I leave the subway and again put on my hat, sunglasses, and my “techno” brand respirator mask. I look like a cross between Darth Vader and Hannibal Lecter in it. No one can see my white non-Chinese face and hair as well, which is an added benefit. I even wear it indoors at times when the air pollution is really high. I check aqicn.org today and notice PM 2.5 is at 247 and the PM 10 is 124, which is high for PM 10. On the website are various numbered tick location marks for each of the air quality monitoring stations, and each is showing purple color of higher than 200, which is very unhealthy and health warnings of emergency conditions. PM 10 are particulate matter up to 10 micrometers in size. The previous year had unusually good “weather”, we say instead of saying the pollution was low. We had mostly sunny days, which seemed a combination of dry weather and low precipitation. This year things may shift again away from clear and into hazy if not misty and snowflake like. 

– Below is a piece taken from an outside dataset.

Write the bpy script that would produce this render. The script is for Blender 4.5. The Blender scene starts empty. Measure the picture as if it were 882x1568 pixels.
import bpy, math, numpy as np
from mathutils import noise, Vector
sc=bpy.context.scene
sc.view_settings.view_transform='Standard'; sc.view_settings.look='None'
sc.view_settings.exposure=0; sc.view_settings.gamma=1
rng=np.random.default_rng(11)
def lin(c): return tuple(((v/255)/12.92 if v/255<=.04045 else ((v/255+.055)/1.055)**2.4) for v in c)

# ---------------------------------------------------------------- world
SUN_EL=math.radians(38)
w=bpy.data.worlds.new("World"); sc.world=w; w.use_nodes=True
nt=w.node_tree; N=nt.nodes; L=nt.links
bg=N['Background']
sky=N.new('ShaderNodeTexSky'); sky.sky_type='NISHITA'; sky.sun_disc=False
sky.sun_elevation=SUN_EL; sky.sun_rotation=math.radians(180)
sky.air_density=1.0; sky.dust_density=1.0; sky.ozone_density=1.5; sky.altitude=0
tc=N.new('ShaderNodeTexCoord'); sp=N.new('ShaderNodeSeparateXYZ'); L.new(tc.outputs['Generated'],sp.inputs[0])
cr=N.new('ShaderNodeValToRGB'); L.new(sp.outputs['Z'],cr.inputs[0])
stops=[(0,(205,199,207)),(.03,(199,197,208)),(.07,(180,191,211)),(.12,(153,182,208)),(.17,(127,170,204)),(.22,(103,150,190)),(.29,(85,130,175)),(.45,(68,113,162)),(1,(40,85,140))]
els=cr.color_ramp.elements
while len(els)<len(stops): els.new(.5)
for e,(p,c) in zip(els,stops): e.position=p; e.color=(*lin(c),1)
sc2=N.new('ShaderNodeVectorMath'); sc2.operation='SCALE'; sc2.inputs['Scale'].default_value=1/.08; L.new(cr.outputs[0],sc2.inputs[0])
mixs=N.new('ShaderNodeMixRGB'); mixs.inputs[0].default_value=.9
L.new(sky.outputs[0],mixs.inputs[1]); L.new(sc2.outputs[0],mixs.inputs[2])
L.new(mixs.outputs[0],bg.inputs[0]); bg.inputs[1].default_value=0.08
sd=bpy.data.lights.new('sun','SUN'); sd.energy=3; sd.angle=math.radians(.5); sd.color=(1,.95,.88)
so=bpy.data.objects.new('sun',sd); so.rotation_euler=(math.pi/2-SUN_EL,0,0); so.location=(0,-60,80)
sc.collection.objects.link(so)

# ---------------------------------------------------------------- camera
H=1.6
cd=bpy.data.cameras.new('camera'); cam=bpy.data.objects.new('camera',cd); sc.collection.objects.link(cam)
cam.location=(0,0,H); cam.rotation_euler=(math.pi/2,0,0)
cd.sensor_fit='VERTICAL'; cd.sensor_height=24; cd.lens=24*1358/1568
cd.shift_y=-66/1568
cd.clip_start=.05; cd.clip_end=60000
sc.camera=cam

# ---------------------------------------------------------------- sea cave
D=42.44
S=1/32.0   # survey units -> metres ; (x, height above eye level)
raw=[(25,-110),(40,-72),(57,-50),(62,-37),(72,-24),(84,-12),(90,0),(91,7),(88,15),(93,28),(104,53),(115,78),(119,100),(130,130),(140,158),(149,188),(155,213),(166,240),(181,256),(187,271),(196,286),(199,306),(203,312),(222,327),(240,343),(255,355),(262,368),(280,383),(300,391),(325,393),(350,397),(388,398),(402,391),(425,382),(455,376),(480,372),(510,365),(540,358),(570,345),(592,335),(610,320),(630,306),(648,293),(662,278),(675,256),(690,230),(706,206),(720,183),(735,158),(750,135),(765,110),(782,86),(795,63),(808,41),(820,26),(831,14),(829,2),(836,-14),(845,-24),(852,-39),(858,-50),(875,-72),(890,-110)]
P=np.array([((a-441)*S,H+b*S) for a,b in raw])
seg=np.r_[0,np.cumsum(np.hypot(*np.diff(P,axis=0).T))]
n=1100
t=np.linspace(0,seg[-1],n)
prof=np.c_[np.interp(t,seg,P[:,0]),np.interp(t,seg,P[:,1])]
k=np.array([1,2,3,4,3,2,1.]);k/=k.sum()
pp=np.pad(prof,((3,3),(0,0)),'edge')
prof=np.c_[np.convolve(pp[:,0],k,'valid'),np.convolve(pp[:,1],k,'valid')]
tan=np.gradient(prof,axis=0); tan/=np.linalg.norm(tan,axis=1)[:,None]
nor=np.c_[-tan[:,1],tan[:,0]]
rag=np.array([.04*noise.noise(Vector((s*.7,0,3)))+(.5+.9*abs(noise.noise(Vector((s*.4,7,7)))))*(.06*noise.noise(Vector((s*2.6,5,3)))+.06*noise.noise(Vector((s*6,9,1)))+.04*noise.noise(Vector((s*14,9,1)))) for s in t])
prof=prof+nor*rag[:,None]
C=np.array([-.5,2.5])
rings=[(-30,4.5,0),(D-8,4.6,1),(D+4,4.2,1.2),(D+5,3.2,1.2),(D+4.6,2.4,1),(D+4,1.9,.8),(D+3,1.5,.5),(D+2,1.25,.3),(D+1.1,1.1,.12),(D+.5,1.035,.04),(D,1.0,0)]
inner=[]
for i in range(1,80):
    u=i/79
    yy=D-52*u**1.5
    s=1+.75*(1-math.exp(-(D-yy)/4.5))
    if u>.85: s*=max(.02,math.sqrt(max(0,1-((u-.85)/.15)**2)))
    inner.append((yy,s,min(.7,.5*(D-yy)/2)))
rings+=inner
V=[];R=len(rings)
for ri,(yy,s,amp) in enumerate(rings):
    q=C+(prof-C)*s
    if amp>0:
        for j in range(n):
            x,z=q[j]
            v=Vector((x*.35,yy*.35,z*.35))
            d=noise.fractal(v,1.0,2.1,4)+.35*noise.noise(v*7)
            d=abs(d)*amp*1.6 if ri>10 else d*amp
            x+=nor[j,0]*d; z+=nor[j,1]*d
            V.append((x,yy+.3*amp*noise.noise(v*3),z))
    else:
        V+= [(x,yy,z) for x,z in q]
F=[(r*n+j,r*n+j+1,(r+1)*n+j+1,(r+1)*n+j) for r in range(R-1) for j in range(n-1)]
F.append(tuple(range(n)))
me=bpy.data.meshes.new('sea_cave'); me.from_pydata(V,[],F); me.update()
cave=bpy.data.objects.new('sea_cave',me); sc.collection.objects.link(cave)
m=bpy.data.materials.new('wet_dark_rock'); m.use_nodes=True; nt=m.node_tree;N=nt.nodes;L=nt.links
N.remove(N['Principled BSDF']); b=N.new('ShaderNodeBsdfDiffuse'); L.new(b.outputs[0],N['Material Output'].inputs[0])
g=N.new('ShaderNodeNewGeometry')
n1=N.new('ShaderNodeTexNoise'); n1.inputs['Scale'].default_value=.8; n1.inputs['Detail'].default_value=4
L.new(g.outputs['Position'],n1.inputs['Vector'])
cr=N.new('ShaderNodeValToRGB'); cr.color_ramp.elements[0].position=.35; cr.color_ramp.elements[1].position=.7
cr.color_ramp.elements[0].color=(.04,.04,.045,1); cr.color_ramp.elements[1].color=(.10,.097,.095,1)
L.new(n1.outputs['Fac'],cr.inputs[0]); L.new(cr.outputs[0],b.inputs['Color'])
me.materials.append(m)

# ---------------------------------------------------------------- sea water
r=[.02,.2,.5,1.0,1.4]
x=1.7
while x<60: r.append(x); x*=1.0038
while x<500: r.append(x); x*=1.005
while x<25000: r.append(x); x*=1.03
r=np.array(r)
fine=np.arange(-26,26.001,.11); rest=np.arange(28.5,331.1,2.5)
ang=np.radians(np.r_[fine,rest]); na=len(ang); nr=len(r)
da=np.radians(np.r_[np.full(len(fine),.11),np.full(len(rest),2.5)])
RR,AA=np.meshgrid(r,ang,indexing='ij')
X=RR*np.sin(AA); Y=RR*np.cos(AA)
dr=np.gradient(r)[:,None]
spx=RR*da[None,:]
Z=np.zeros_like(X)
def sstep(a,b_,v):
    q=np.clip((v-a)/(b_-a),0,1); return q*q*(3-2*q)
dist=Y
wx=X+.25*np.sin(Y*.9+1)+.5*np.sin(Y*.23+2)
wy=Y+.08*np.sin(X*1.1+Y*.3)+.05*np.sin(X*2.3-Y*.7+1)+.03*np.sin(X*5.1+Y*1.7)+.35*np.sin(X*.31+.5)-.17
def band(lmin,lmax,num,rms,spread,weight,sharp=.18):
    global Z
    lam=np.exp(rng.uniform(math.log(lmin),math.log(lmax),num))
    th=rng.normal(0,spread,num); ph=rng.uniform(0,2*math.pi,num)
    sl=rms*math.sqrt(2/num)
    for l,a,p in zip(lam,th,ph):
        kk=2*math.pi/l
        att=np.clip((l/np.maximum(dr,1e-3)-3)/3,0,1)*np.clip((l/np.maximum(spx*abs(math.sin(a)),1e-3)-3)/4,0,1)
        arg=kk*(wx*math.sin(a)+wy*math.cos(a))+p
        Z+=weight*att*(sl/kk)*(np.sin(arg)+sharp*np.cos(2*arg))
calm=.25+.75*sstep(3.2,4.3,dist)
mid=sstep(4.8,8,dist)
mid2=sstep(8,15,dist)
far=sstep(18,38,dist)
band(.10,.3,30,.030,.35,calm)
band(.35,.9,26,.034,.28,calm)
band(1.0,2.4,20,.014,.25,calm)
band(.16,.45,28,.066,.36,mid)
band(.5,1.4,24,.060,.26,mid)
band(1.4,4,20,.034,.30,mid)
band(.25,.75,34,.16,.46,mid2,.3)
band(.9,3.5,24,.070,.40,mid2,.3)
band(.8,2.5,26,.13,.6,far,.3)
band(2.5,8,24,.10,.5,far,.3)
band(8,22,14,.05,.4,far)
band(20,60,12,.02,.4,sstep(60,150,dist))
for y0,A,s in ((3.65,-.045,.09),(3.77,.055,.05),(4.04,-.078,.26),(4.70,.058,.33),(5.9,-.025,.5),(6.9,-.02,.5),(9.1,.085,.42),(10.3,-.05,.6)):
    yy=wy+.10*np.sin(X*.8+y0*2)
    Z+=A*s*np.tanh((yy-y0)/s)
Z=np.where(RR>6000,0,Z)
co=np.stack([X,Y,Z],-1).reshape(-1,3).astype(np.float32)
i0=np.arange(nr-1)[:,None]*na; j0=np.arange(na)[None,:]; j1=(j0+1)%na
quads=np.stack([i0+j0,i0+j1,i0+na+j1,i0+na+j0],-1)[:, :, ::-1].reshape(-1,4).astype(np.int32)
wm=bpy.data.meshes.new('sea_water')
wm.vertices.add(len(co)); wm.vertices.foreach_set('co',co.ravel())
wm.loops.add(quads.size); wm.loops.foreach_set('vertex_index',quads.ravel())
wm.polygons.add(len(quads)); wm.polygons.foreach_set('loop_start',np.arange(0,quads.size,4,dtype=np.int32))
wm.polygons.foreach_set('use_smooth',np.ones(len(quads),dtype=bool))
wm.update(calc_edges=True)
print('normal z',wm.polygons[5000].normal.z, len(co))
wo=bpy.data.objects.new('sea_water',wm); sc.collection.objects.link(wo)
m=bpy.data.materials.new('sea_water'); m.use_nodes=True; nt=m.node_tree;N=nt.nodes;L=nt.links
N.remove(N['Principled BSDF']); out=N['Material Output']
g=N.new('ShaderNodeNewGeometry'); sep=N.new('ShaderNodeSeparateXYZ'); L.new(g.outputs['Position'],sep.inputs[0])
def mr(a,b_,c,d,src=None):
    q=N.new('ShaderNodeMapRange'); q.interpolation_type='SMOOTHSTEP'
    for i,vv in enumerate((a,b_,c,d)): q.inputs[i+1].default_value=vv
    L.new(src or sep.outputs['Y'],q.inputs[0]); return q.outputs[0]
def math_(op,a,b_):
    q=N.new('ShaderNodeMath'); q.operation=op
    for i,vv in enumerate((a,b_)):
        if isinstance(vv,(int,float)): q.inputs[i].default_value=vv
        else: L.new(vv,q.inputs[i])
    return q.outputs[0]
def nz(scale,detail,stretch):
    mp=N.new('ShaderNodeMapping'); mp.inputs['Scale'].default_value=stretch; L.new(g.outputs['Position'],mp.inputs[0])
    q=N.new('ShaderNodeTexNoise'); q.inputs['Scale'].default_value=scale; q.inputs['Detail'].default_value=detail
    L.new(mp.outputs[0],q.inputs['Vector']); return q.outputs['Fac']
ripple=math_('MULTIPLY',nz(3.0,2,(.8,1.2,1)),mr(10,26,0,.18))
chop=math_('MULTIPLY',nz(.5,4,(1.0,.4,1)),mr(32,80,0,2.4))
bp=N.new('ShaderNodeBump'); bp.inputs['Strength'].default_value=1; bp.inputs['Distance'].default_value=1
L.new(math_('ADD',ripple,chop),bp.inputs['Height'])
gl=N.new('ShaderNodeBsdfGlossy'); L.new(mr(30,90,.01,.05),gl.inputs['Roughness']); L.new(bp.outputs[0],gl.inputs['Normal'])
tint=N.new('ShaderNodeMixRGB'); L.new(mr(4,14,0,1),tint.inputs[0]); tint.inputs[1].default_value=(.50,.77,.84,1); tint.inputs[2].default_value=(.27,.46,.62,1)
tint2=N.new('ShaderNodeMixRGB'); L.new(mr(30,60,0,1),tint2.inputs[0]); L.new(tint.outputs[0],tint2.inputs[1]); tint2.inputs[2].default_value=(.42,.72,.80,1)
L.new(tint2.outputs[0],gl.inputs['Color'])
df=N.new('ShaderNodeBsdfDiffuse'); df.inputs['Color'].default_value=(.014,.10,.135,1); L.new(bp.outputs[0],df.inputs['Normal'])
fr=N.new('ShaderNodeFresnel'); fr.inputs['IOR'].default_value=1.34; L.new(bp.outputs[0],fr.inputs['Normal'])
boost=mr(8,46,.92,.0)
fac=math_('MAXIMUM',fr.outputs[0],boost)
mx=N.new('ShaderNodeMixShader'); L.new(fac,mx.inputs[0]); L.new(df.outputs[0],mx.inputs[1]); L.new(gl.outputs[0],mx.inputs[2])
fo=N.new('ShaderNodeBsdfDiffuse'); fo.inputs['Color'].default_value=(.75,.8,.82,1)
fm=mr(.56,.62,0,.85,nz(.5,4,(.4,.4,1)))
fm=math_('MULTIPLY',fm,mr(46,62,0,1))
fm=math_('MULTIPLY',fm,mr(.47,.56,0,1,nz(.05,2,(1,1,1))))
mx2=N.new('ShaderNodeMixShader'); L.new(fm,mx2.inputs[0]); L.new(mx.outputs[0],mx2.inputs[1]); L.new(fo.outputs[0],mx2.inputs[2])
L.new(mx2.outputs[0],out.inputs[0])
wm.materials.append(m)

I walk into the Sinopec offices, which is China’s biggest oil company. They scan my badge and take my ID’s to check. I lay down a handful of environmental articles on the table. The president of the company sits down to begin reading. He reads them out loud until he gets to a word he can’t understand. His English level is advanced so tutoring this class is difficult, as I have to have a high vocabulary.  The first article was about electric vehicles. He had never watched “Who killed the electric car” so I started telling him the reason why electric cars weren’t on the roads nowadays. He’s clueless that the pollution is even bad for one’s own health, and he doesn’t have an air purifier. We look over the edge of the window down towards the white haze covering the cityscape. I walk out of the office and catch a taxi back to the dormitory where I live.

Mr. Wang arranges my classes at Sinopec, and is a cunning business man. He is no doubt profiting hugely off of me and others like me who are willing to teach the class for 30 dollars an hour. I decide to quit because he doesn’t want to give me a raise to include the commute time. One of my co-workers described the job as a low paying escort job. Teaching English to adult men is kind of like that, so I decline from now on when Mr. Wang asks me to do it.  Teaching English is one of China’s slacker jobs. Unfortunately, it also creates huge amounts of native English speaker priviledge in Beijing.  I have similarly run all around Beijing doing modeling and acting, showing up to be the white face amongst the Chinese crowd. At times I feel like part of my student stipend is simply to pay me to be a difference race here, which ends up being alienating enough socially. Most of my friendships have been based upon helping Chinese students improve their English. People don’t approach me for friendships as much as simply wanting an English language partner. I oblidge them usually because it makes me feel useful and they are so sweet offering tea or spending time with me.

Going out at night there are plenty of bars with foreigners and locals. Most of the clubs play lousy club music. The nightscape changes and the haze makes the atmosphere seem textured, with the buildings lingering in a soup of haze. Deeper into the cities core the haze becomes darker and darker.